Applegate’s Veronica doesn’t get as much to do this time out, mostly by virtue of the story being told, but other newcomers such as Meagan Good’s Linda Jackson, the programming manager at GNN who falls victim to Burgundy’s unorthodox charms, and Dylan Baker’s sleazy yet determined talent coordinator feel right at home in this universe.

Our new “villains” are pretty solid, too.  Josh Lawson stays in the background as the Rupert Murdoch surrogate who founded– and then influences– GNN’s content.  But James Marsden truly revels in his classic 80s bad guy Jack Lime, a cocky newsman from Chicago taken in as GNN’s first golden boy.  His bullying behavior toward Burgundy feels perfect, as does his own fall from grace by Ron’s success.

I’m incredibly glad that Anchorman 2 remains very much its own thing, rarely opting to rehash a gag from the original.  When it does retread, though, it does it with an amazing sense of escalation that feels as meta-funny as it is outright hilarious.  Everything culminates in a new version of the news team street war, and if you loved the scene in the original, this new version ups the ante perfectly.  The cameos are more outrageous, the action bigger and even more unwieldy, and the sources this fight skewers are even more diverse.  It also relates directly back to the new journalism which Burgundy himself created– his competition has become even more hacky and nonsensical than him, grounding the entire surreal sequence by tying back to the movie’s central theme and directly to our hero.

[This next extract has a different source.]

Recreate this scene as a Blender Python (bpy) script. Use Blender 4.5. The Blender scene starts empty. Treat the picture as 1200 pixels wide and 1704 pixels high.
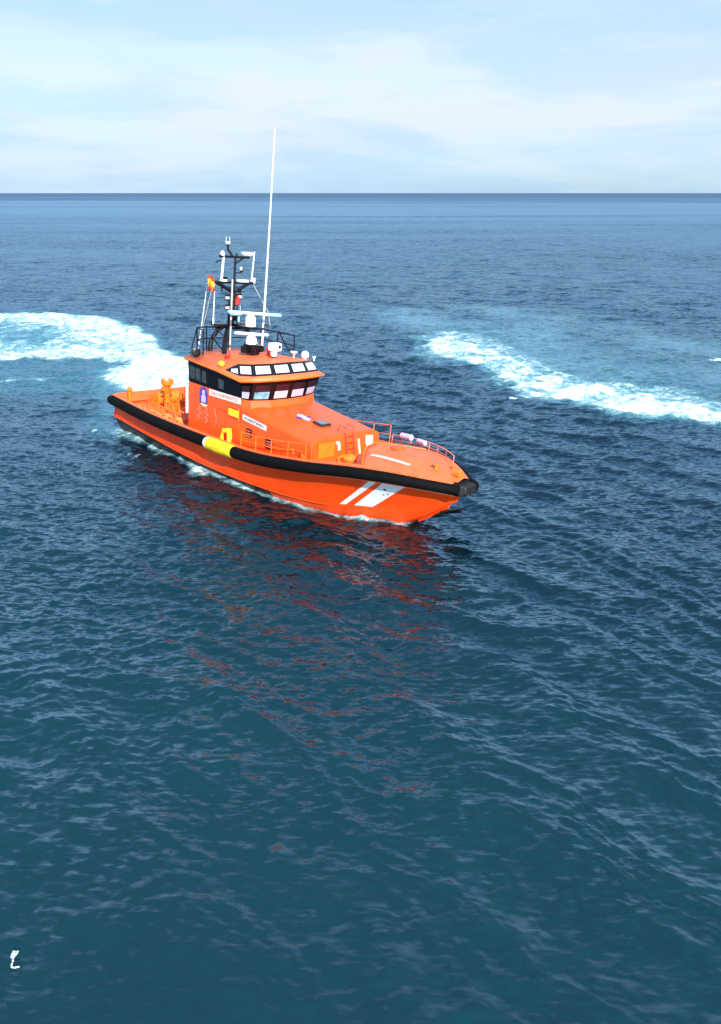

There are laughs throughout Anchorman 2, and McKay and Ferrell found the perfect balance between side-splitting belly laughs, nostalgic chuckles, and quick snickers.  It leaves the movie running at a consistently funny and well paced clip, never getting dull nor overwhelming us with too many gags piled right on top of one another (until the news team battle, which left me literally breathless from laughing).  McKay and Ferrell have managed to pull off this comedy sequel, making a movie that confidently stands shoulder to shoulder with their original cult classic.  There’s enough similarity for Anchorman 2 to feel right at home in this incredible world of would-be media giants, but we get the right mix of new elements to keep the movie feeling totally fresh and never a slog, despite its meta-comedy bloat.  I can’t wait to see this movie again, especially a double feature of both installments of Burgundy’s legend, back to back!